In the copy, include every entry exactly but none of the images.
*** Records shown ***
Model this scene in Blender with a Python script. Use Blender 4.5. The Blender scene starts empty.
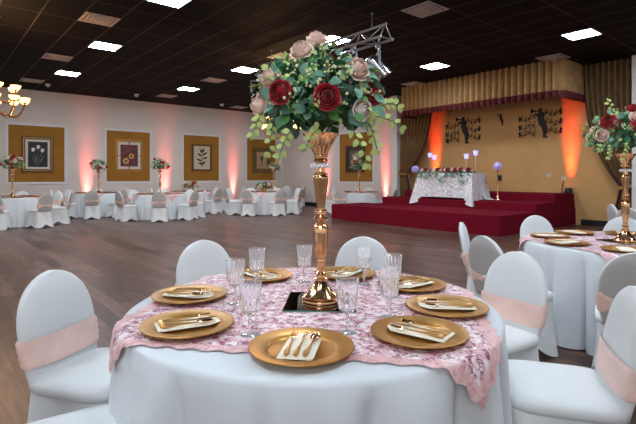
import bpy, math, random
from mathutils import Vector, Matrix
random.seed(7)
PI = math.pi
sc = bpy.context.scene
col = sc.collection
# ------------------------------------------------------------------ directions in the room
# X runs along the left wall, Y towards it; EYE is the height of the camera, which stands at x=y=0
YAW = math.radians(49.9)
VD = Vector((math.cos(YAW), math.sin(YAW), 0)); RD = Vector((math.sin(YAW), -math.cos(YAW), 0))
EYE = 1.34; CEIL = 4.29
def at(lat, dep, z=0.0): return VD*dep + RD*lat + Vector((0, 0, z))
def face_rot(d): return math.atan2(d.y, d.x) + PI/2        # local -Y looks along d

# ------------------------------------------------------------------ materials
def newmat(name):
    m = bpy.data.materials.new(name); m.use_nodes = True
    return m, m.node_tree.nodes, m.node_tree.links, m.node_tree.nodes['Principled BSDF']
def mat(name, c, rough=0.6, metal=0.0, var=0.0, scale=8.0, bump=0.0, bscale=40.0, emit=None, es=0.0, spec=0.5, trans=0.0, ior=1.45, sheen=0.0):
    m, N, L, b = newmat(name)
    b.inputs['Base Color'].default_value = (*c, 1); b.inputs['Roughness'].default_value = rough
    b.inputs['Metallic'].default_value = metal; b.inputs['Specular IOR Level'].default_value = spec
    b.inputs['Transmission Weight'].default_value = trans; b.inputs['IOR'].default_value = ior
    b.inputs['Sheen Weight'].default_value = sheen
    if emit: b.inputs['Emission Color'].default_value = (*emit, 1); b.inputs['Emission Strength'].default_value = es
    tc = N.new('ShaderNodeTexCoord')
    if var > 0:
        n = N.new('ShaderNodeTexNoise'); n.inputs['Scale'].default_value = scale; n.inputs['Detail'].default_value = 4
        L.new(tc.outputs['Object'], n.inputs['Vector'])
        r = N.new('ShaderNodeValToRGB')
        r.color_ramp.elements[0].position = .3; r.color_ramp.elements[1].position = .7
        r.color_ramp.elements[0].color = (*[x*(1-var) for x in c], 1); r.color_ramp.elements[1].color = (*[min(1, x*(1+var)) for x in c], 1)
        L.new(n.outputs['Fac'], r.inputs['Fac']); L.new(r.outputs['Color'], b.inputs['Base Color'])
    if bump > 0:
        n2 = N.new('ShaderNodeTexNoise'); n2.inputs['Scale'].default_value = bscale
        L.new(tc.outputs['Object'], n2.inputs['Vector'])
        bp = N.new('ShaderNodeBump'); bp.inputs['Strength'].default_value = bump; bp.inputs['Distance'].default_value = .01
        L.new(n2.outputs['Fac'], bp.inputs['Height']); L.new(bp.outputs['Normal'], b.inputs['Normal'])
    return m
def mth(N, L, op, a, b=None):
    n = N.new('ShaderNodeMath'); n.operation = op
    for i, v in enumerate((a, b)):
        if v is None: continue
        if isinstance(v, (int, float)): n.inputs[i].default_value = v
        else: L.new(v, n.inputs[i])
    return n.outputs[0]

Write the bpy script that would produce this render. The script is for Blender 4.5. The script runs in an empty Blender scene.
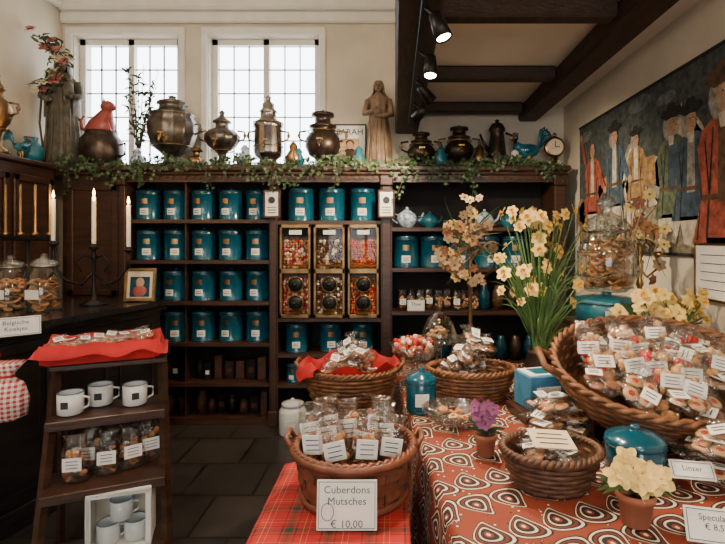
import bpy, math, random
from mathutils import Vector, Matrix, Euler
random.seed(7)
D=bpy.data
pi=math.pi
R_=random.uniform
# ------------------------------------------------------------------ materials
def newmat(name):
    m=D.materials.new(name); m.use_nodes=True
    return m,m.node_tree,m.node_tree.nodes['Principled BSDF']
def mat(name,col,rough=.5,metal=0,var=.25,scale=8,bump=0,bscale=40,stretch=(1,1,1),trans=0,emis=0,coat=0,sss=0,detail=4):
    m,nt,b=newmat(name)
    tc=nt.nodes.new('ShaderNodeTexCoord'); mp=nt.nodes.new('ShaderNodeMapping'); mp.inputs['Scale'].default_value=stretch
    nt.links.new(tc.outputs['Object'],mp.inputs[0])
    n=nt.nodes.new('ShaderNodeTexNoise'); n.inputs['Scale'].default_value=scale; n.inputs['Detail'].default_value=detail
    nt.links.new(mp.outputs[0],n.inputs['Vector'])
    r=nt.nodes.new('ShaderNodeValToRGB'); r.color_ramp.elements[0].position=.3; r.color_ramp.elements[1].position=.7
    r.color_ramp.elements[0].color=(*[c*(1-var) for c in col],1); r.color_ramp.elements[1].color=(*[min(1,c*(1+var)) for c in col],1)
    nt.links.new(n.outputs['Fac'],r.inputs[0]); nt.links.new(r.outputs[0],b.inputs['Base Color'])
    b.inputs['Roughness'].default_value=rough; b.inputs['Metallic'].default_value=metal
    b.inputs['Transmission Weight'].default_value=trans; b.inputs['Coat Weight'].default_value=coat
    if emis:
        nt.links.new(r.outputs[0],b.inputs['Emission Color']); b.inputs['Emission Strength'].default_value=emis
    if bump:
        n2=nt.nodes.new('ShaderNodeTexNoise'); n2.inputs['Scale'].default_value=bscale; nt.links.new(mp.outputs[0],n2.inputs['Vector'])
        bp=nt.nodes.new('ShaderNodeBump'); bp.inputs['Strength'].default_value=bump; bp.inputs['Distance'].default_value=.01
        nt.links.new(n2.outputs['Fac'],bp.inputs['Height']); nt.links.new(bp.outputs[0],b.inputs['Normal'])
    return m
def math_n(nt,op,a,b=None):
    n=nt.nodes.new('ShaderNodeMath'); n.operation=op
    for i,v in enumerate((a,b)):
        if v is None: continue
        if isinstance(v,(int,float)): n.inputs[i].default_value=v
        else: nt.links.new(v,n.inputs[i])
    return n.outputs[0]
def ramp(nt,fac,stops,const=True):
    r=nt.nodes.new('ShaderNodeValToRGB'); cr=r.color_ramp
    if const: cr.interpolation='CONSTANT'
    while len(cr.elements)<len(stops): cr.elements.new(.5)
    for e,(p,c) in zip(cr.elements,stops): e.position=p; e.color=(*c,1)
    nt.links.new(fac,r.inputs[0]); return r.outputs[0]
def clear(name,tint=(1,1,1),gloss=.18,rough=.08,bump=0,bscale=30,edge=.5):
    m=D.materials.new(name); m.use_nodes=True; nt=m.node_tree; nt.nodes.clear()
    o=nt.nodes.new('ShaderNodeOutputMaterial'); t=nt.nodes.new('ShaderNodeBsdfTransparent'); g=nt.nodes.new('ShaderNodeBsdfGlossy')
    t.inputs[0].default_value=(*tint,1); g.inputs['Roughness'].default_value=rough
    mx=nt.nodes.new('ShaderNodeMixShader'); lw=nt.nodes.new('ShaderNodeLayerWeight'); lw.inputs[0].default_value=.35
    f=math_n(nt,'ADD',math_n(nt,'MULTIPLY',lw.outputs['Facing'],edge),gloss)
    nt.links.new(f,mx.inputs[0]); nt.links.new(t.outputs[0],mx.inputs[1]); nt.links.new(g.outputs[0],mx.inputs[2]); nt.links.new(mx.outputs[0],o.inputs[0])
    if bump:
        n2=nt.nodes.new('ShaderNodeTexNoise'); n2.inputs['Scale'].default_value=bscale
        tc=nt.nodes.new('ShaderNodeTexCoord'); nt.links.new(tc.outputs['Object'],n2.inputs['Vector'])
        bp=nt.nodes.new('ShaderNodeBump'); bp.inputs['Strength'].default_value=bump; bp.inputs['Distance'].default_value=.02
        nt.links.new(n2.outputs['Fac'],bp.inputs['Height']); nt.links.new(bp.outputs[0],g.inputs['Normal']); nt.links.new(bp.outputs[0],lw.inputs['Normal'])
    return m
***
* Reply to the task *
Model this scene in Blender with a Python script. Use Blender 4.5. The Blender scene starts empty.
import bpy, math, random
from mathutils import Vector, Matrix
random.seed(7)
PI = math.pi
sc = bpy.context.scene
col = sc.collection
# ------------------------------------------------------------------ directions in the room
# X runs along the left wall, Y towards it; EYE is the height of the camera, which stands at x=y=0
YAW = math.radians(49.9)
VD = Vector((math.cos(YAW), math.sin(YAW), 0)); RD = Vector((math.sin(YAW), -math.cos(YAW), 0))
EYE = 1.34; CEIL = 4.29
def at(lat, dep, z=0.0): return VD*dep + RD*lat + Vector((0, 0, z))
def face_rot(d): return math.atan2(d.y, d.x) + PI/2        # local -Y looks along d

# ------------------------------------------------------------------ materials
def newmat(name):
    m = bpy.data.materials.new(name); m.use_nodes = True
    return m, m.node_tree.nodes, m.node_tree.links, m.node_tree.nodes['Principled BSDF']
def mat(name, c, rough=0.6, metal=0.0, var=0.0, scale=8.0, bump=0.0, bscale=40.0, emit=None, es=0.0, spec=0.5, trans=0.0, ior=1.45, sheen=0.0):
    m, N, L, b = newmat(name)
    b.inputs['Base Color'].default_value = (*c, 1); b.inputs['Roughness'].default_value = rough
    b.inputs['Metallic'].default_value = metal; b.inputs['Specular IOR Level'].default_value = spec
    b.inputs['Transmission Weight'].default_value = trans; b.inputs['IOR'].default_value = ior
    b.inputs['Sheen Weight'].default_value = sheen
    if emit: b.inputs['Emission Color'].default_value = (*emit, 1); b.inputs['Emission Strength'].default_value = es
    tc = N.new('ShaderNodeTexCoord')
    if var > 0:
        n = N.new('ShaderNodeTexNoise'); n.inputs['Scale'].default_value = scale; n.inputs['Detail'].default_value = 4
        L.new(tc.outputs['Object'], n.inputs['Vector'])
        r = N.new('ShaderNodeValToRGB')
        r.color_ramp.elements[0].position = .3; r.color_ramp.elements[1].position = .7
        r.color_ramp.elements[0].color = (*[x*(1-var) for x in c], 1); r.color_ramp.elements[1].color = (*[min(1, x*(1+var)) for x in c], 1)
        L.new(n.outputs['Fac'], r.inputs['Fac']); L.new(r.outputs['Color'], b.inputs['Base Color'])
    if bump > 0:
        n2 = N.new('ShaderNodeTexNoise'); n2.inputs['Scale'].default_value = bscale
        L.new(tc.outputs['Object'], n2.inputs['Vector'])
        bp = N.new('ShaderNodeBump'); bp.inputs['Strength'].default_value = bump; bp.inputs['Distance'].default_value = .01
        L.new(n2.outputs['Fac'], bp.inputs['Height']); L.new(bp.outputs['Normal'], b.inputs['Normal'])
    return m
def mth(N, L, op, a, b=None):
    n = N.new('ShaderNodeMath'); n.operation = op
    for i, v in enumerate((a, b)):
        if v is None: continue
        if isinstance(v, (int, float)): n.inputs[i].default_value = v
        else: L.new(v, n.inputs[i])
    return n.outputs[0]

Write the bpy script that would produce this render. The script is for Blender 4.5. The script runs in an empty Blender scene.
import bpy, math, random
from mathutils import Vector, Matrix, Euler
random.seed(7)
D=bpy.data
pi=math.pi
R_=random.uniform
# ------------------------------------------------------------------ materials
def newmat(name):
    m=D.materials.new(name); m.use_nodes=True
    return m,m.node_tree,m.node_tree.nodes['Principled BSDF']
def mat(name,col,rough=.5,metal=0,var=.25,scale=8,bump=0,bscale=40,stretch=(1,1,1),trans=0,emis=0,coat=0,sss=0,detail=4):
    m,nt,b=newmat(name)
    tc=nt.nodes.new('ShaderNodeTexCoord'); mp=nt.nodes.new('ShaderNodeMapping'); mp.inputs['Scale'].default_value=stretch
    nt.links.new(tc.outputs['Object'],mp.inputs[0])
    n=nt.nodes.new('ShaderNodeTexNoise'); n.inputs['Scale'].default_value=scale; n.inputs['Detail'].default_value=detail
    nt.links.new(mp.outputs[0],n.inputs['Vector'])
    r=nt.nodes.new('ShaderNodeValToRGB'); r.color_ramp.elements[0].position=.3; r.color_ramp.elements[1].position=.7
    r.color_ramp.elements[0].color=(*[c*(1-var) for c in col],1); r.color_ramp.elements[1].color=(*[min(1,c*(1+var)) for c in col],1)
    nt.links.new(n.outputs['Fac'],r.inputs[0]); nt.links.new(r.outputs[0],b.inputs['Base Color'])
    b.inputs['Roughness'].default_value=rough; b.inputs['Metallic'].default_value=metal
    b.inputs['Transmission Weight'].default_value=trans; b.inputs['Coat Weight'].default_value=coat
    if emis:
        nt.links.new(r.outputs[0],b.inputs['Emission Color']); b.inputs['Emission Strength'].default_value=emis
    if bump:
        n2=nt.nodes.new('ShaderNodeTexNoise'); n2.inputs['Scale'].default_value=bscale; nt.links.new(mp.outputs[0],n2.inputs['Vector'])
        bp=nt.nodes.new('ShaderNodeBump'); bp.inputs['Strength'].default_value=bump; bp.inputs['Distance'].default_value=.01
        nt.links.new(n2.outputs['Fac'],bp.inputs['Height']); nt.links.new(bp.outputs[0],b.inputs['Normal'])
    return m
def math_n(nt,op,a,b=None):
    n=nt.nodes.new('ShaderNodeMath'); n.operation=op
    for i,v in enumerate((a,b)):
        if v is None: continue
        if isinstance(v,(int,float)): n.inputs[i].default_value=v
        else: nt.links.new(v,n.inputs[i])
    return n.outputs[0]
def ramp(nt,fac,stops,const=True):
    r=nt.nodes.new('ShaderNodeValToRGB'); cr=r.color_ramp
    if const: cr.interpolation='CONSTANT'
    while len(cr.elements)<len(stops): cr.elements.new(.5)
    for e,(p,c) in zip(cr.elements,stops): e.position=p; e.color=(*c,1)
    nt.links.new(fac,r.inputs[0]); return r.outputs[0]
def clear(name,tint=(1,1,1),gloss=.18,rough=.08,bump=0,bscale=30,edge=.5):
    m=D.materials.new(name); m.use_nodes=True; nt=m.node_tree; nt.nodes.clear()
    o=nt.nodes.new('ShaderNodeOutputMaterial'); t=nt.nodes.new('ShaderNodeBsdfTransparent'); g=nt.nodes.new('ShaderNodeBsdfGlossy')
    t.inputs[0].default_value=(*tint,1); g.inputs['Roughness'].default_value=rough
    mx=nt.nodes.new('ShaderNodeMixShader'); lw=nt.nodes.new('ShaderNodeLayerWeight'); lw.inputs[0].default_value=.35
    f=math_n(nt,'ADD',math_n(nt,'MULTIPLY',lw.outputs['Facing'],edge),gloss)
    nt.links.new(f,mx.inputs[0]); nt.links.new(t.outputs[0],mx.inputs[1]); nt.links.new(g.outputs[0],mx.inputs[2]); nt.links.new(mx.outputs[0],o.inputs[0])
    if bump:
        n2=nt.nodes.new('ShaderNodeTexNoise'); n2.inputs['Scale'].default_value=bscale
        tc=nt.nodes.new('ShaderNodeTexCoord'); nt.links.new(tc.outputs['Object'],n2.inputs['Vector'])
        bp=nt.nodes.new('ShaderNodeBump'); bp.inputs['Strength'].default_value=bump; bp.inputs['Distance'].default_value=.02
        nt.links.new(n2.outputs['Fac'],bp.inputs['Height']); nt.links.new(bp.outputs[0],g.inputs['Normal']); nt.links.new(bp.outputs[0],lw.inputs['Normal'])
    return m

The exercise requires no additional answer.